Moments of Zen: Stewart is still a proficient harangue artist. His secret? His writing and style of delivery doesn’t quite feel like a rant. Years of Daily Show writing has helped Stewart find a style that works here: Start ridiculously, then sneak attack with the education points.

In an opening recreation of the famed “spin alley,” a phrase that Stewart coined (while calling Tucker Carlson a “dick”), Zimmer and Brewster openly mock the press with overconfident platitudes on why their candidates are the best and only options. Stewart has been hitting this for years, and yet people still fall for celebrity-style anchors delivering repetitive, puddle-deep reporting.

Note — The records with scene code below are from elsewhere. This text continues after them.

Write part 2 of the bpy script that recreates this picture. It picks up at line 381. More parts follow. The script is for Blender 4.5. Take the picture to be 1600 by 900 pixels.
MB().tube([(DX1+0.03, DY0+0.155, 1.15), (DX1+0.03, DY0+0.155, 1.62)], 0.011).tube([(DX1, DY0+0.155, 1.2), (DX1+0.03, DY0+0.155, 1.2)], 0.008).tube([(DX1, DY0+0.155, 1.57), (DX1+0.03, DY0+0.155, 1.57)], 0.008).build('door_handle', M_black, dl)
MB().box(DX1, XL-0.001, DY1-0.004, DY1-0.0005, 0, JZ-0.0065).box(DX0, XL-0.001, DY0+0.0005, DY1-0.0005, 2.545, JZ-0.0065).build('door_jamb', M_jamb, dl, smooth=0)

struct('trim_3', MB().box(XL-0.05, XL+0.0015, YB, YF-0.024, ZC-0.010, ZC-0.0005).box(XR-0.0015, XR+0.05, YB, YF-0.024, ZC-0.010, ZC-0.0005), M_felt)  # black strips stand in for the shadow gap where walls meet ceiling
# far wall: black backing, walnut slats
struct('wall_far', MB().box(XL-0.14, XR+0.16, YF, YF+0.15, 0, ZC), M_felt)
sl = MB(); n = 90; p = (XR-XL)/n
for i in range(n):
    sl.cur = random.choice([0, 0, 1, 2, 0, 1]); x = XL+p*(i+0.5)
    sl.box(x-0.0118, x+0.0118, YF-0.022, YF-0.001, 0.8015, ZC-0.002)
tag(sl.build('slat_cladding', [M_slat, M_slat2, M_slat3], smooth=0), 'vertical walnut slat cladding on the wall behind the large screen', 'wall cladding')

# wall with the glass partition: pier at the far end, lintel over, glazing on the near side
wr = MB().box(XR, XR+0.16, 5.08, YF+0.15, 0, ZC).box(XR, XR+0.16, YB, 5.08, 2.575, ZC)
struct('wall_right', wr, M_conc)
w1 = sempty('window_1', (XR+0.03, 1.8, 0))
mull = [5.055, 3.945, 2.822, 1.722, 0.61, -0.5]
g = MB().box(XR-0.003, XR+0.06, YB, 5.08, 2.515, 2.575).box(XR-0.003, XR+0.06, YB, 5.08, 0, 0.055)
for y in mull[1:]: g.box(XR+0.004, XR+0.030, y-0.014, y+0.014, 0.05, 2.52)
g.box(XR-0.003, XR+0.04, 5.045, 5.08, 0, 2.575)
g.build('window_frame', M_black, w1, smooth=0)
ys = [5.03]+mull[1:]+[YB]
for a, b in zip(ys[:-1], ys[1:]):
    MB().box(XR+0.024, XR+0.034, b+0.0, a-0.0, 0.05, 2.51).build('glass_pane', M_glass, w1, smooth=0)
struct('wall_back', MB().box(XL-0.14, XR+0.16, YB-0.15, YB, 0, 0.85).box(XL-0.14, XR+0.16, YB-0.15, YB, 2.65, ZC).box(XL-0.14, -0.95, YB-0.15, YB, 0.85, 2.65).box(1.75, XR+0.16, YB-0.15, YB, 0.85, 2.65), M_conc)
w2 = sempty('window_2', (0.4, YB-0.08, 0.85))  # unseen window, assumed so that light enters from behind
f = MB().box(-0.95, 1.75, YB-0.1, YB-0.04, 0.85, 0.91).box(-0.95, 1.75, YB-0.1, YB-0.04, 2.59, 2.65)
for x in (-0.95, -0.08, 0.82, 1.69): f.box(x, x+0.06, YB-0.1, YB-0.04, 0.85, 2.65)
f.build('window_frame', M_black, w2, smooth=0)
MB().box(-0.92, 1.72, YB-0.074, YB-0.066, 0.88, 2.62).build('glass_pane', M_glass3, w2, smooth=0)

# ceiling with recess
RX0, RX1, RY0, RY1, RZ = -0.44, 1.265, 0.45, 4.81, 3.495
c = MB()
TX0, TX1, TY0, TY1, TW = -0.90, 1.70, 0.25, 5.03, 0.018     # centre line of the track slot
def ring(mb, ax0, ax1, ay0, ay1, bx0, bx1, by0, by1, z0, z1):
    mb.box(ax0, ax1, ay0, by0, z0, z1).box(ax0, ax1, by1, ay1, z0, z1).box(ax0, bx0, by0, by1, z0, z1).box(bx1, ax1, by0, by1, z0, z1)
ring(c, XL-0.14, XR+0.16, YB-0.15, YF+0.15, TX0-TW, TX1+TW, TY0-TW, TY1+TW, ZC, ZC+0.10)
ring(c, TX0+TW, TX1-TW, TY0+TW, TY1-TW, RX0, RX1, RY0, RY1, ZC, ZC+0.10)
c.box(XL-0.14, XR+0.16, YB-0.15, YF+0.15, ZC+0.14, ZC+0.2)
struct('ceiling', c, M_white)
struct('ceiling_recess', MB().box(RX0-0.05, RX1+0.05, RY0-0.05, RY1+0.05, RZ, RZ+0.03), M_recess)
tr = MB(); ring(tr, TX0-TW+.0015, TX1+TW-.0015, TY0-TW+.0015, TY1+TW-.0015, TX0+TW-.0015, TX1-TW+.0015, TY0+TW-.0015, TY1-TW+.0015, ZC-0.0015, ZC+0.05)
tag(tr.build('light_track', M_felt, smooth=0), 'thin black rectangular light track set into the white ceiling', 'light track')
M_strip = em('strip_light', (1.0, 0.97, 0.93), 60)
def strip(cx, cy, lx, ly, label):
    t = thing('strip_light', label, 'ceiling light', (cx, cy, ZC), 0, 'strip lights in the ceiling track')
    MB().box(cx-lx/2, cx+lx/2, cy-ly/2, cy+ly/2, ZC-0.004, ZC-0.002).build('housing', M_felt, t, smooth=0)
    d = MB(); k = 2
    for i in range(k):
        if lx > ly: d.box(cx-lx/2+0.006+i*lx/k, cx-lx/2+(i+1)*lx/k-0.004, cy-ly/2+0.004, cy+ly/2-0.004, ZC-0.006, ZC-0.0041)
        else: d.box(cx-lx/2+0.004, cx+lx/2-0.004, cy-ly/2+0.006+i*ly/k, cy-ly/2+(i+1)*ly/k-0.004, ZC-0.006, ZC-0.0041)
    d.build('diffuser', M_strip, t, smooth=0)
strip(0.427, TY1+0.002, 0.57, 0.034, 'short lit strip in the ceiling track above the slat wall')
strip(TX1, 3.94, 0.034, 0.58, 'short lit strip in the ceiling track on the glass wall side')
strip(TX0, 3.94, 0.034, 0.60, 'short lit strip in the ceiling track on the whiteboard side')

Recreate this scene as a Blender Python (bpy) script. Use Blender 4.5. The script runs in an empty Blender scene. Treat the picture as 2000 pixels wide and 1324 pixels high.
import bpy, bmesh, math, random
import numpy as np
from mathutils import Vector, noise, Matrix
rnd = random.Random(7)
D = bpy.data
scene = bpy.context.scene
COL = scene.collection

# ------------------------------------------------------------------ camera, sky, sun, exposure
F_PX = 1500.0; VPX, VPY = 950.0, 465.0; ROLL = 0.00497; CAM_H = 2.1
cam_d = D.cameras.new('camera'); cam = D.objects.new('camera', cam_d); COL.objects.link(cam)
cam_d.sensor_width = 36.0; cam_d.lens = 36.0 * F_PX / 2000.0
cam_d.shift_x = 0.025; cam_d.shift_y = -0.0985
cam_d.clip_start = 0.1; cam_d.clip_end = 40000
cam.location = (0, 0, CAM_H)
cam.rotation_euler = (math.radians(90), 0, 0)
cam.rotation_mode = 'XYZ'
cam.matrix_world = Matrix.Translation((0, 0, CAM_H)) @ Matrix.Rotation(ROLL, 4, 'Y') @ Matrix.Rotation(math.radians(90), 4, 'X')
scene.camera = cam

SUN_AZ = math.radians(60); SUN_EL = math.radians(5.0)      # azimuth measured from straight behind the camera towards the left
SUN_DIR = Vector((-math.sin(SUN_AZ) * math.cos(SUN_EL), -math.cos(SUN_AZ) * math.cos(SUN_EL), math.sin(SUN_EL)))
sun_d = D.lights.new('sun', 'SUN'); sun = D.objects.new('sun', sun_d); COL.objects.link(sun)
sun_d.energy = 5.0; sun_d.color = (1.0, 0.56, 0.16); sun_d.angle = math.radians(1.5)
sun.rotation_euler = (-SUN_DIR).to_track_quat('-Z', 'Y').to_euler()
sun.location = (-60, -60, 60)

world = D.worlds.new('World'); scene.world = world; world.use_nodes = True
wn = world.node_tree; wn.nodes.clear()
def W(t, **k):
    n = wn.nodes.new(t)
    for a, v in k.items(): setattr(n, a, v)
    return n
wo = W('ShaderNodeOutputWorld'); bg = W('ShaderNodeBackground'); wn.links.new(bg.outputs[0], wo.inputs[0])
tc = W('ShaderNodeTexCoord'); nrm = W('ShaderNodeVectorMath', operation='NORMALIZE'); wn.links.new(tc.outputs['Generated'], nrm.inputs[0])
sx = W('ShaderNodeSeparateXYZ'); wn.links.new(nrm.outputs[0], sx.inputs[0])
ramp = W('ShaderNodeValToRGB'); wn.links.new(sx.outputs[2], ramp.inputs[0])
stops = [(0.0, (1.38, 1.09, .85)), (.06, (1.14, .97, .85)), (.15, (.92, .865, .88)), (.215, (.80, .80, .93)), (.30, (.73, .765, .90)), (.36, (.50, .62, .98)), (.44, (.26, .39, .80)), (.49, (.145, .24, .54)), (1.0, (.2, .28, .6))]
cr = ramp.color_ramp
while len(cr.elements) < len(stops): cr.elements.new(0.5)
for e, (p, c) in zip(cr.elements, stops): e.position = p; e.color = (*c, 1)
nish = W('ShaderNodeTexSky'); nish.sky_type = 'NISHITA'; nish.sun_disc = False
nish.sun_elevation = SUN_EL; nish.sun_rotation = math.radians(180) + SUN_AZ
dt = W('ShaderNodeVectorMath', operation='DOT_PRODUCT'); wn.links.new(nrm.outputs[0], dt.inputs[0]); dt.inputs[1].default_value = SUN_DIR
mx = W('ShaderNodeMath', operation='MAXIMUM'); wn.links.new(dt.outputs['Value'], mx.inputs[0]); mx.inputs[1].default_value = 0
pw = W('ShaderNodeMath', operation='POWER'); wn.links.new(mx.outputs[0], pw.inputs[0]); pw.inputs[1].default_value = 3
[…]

When Stewart turns cable newscast scenes into verbal roustabouts, or even lets his national reporters comment on the excessive suckerdom we’re up against while trying to drum up clicks and eyeballs, obvious doesn’t even begin to characterize it. But he’s not wrong. Irresistible is funny with a side of sincerity in its pleas. The balance will no doubt irk some, but the hope is it could educate others.

Verdict: Irresistible plays like a well-placed warning, getting its chance to be seen by an election-addled public just months before the 2020 cycle. And at the risk of playing into hyperbole — especially given this film’s reasonable distaste for such oversimplification — this is practically required reading. Yes, Irresistible is a farce about political theater, and an often painfully funny one, but it’s also a deeply unnerving manifesto on the pundit economy, campaign financing, and the narcissism, ego, and collective amnesia it all fosters.

Where’s It Playing? Streaming and (apparently) in theaters this Friday, June 26th.